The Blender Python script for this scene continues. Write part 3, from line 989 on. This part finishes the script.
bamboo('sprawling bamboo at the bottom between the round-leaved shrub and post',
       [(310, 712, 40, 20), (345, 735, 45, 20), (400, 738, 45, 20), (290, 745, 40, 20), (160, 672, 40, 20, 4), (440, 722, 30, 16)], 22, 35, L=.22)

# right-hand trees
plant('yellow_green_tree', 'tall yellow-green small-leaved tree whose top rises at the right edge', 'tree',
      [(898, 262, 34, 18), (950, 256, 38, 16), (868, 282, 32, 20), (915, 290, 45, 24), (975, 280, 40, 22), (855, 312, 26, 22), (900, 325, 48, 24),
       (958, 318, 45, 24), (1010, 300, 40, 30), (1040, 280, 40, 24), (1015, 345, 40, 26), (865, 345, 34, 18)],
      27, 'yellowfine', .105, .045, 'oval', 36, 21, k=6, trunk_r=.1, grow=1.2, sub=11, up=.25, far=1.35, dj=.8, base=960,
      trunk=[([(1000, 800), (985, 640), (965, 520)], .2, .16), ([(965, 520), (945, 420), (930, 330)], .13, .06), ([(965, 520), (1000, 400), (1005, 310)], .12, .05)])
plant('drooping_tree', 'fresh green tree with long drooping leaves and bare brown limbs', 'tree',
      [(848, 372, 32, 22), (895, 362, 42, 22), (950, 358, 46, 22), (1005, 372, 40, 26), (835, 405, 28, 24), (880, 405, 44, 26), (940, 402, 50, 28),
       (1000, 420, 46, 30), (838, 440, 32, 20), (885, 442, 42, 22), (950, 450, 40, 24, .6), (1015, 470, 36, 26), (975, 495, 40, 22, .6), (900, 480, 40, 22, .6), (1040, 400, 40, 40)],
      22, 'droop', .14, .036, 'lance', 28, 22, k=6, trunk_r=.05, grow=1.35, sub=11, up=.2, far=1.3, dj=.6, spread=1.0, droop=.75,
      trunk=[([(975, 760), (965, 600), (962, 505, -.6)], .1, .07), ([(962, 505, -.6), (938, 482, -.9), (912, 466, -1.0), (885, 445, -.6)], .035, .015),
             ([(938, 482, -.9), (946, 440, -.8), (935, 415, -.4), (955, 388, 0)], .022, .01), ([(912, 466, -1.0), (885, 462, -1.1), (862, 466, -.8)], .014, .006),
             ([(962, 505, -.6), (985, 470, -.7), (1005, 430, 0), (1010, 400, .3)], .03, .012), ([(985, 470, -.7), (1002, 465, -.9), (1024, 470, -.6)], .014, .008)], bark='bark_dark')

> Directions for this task
Reproduce all of the data exactly as given.

> Written response
The Blender Python script for this scene continues. Write part 3, from line 989 on. This part finishes the script.
bamboo('sprawling bamboo at the bottom between the round-leaved shrub and post',
       [(310, 712, 40, 20), (345, 735, 45, 20), (400, 738, 45, 20), (290, 745, 40, 20), (160, 672, 40, 20, 4), (440, 722, 30, 16)], 22, 35, L=.22)

# right-hand trees
plant('yellow_green_tree', 'tall yellow-green small-leaved tree whose top rises at the right edge', 'tree',
      [(898, 262, 34, 18), (950, 256, 38, 16), (868, 282, 32, 20), (915, 290, 45, 24), (975, 280, 40, 22), (855, 312, 26, 22), (900, 325, 48, 24),
       (958, 318, 45, 24), (1010, 300, 40, 30), (1040, 280, 40, 24), (1015, 345, 40, 26), (865, 345, 34, 18)],
      27, 'yellowfine', .105, .045, 'oval', 36, 21, k=6, trunk_r=.1, grow=1.2, sub=11, up=.25, far=1.35, dj=.8, base=960,
      trunk=[([(1000, 800), (985, 640), (965, 520)], .2, .16), ([(965, 520), (945, 420), (930, 330)], .13, .06), ([(965, 520), (1000, 400), (1005, 310)], .12, .05)])
plant('drooping_tree', 'fresh green tree with long drooping leaves and bare brown limbs', 'tree',
      [(848, 372, 32, 22), (895, 362, 42, 22), (950, 358, 46, 22), (1005, 372, 40, 26), (835, 405, 28, 24), (880, 405, 44, 26), (940, 402, 50, 28),
       (1000, 420, 46, 30), (838, 440, 32, 20), (885, 442, 42, 22), (950, 450, 40, 24, .6), (1015, 470, 36, 26), (975, 495, 40, 22, .6), (900, 480, 40, 22, .6), (1040, 400, 40, 40)],
      22, 'droop', .14, .036, 'lance', 28, 22, k=6, trunk_r=.05, grow=1.35, sub=11, up=.2, far=1.3, dj=.6, spread=1.0, droop=.75,
      trunk=[([(975, 760), (965, 600), (962, 505, -.6)], .1, .07), ([(962, 505, -.6), (938, 482, -.9), (912, 466, -1.0), (885, 445, -.6)], .035, .015),
             ([(938, 482, -.9), (946, 440, -.8), (935, 415, -.4), (955, 388, 0)], .022, .01), ([(912, 466, -1.0), (885, 462, -1.1), (862, 466, -.8)], .014, .006),
             ([(962, 505, -.6), (985, 470, -.7), (1005, 430, 0), (1010, 400, .3)], .03, .012), ([(985, 470, -.7), (1002, 465, -.9), (1024, 470, -.6)], .014, .008)], bark='bark_dark')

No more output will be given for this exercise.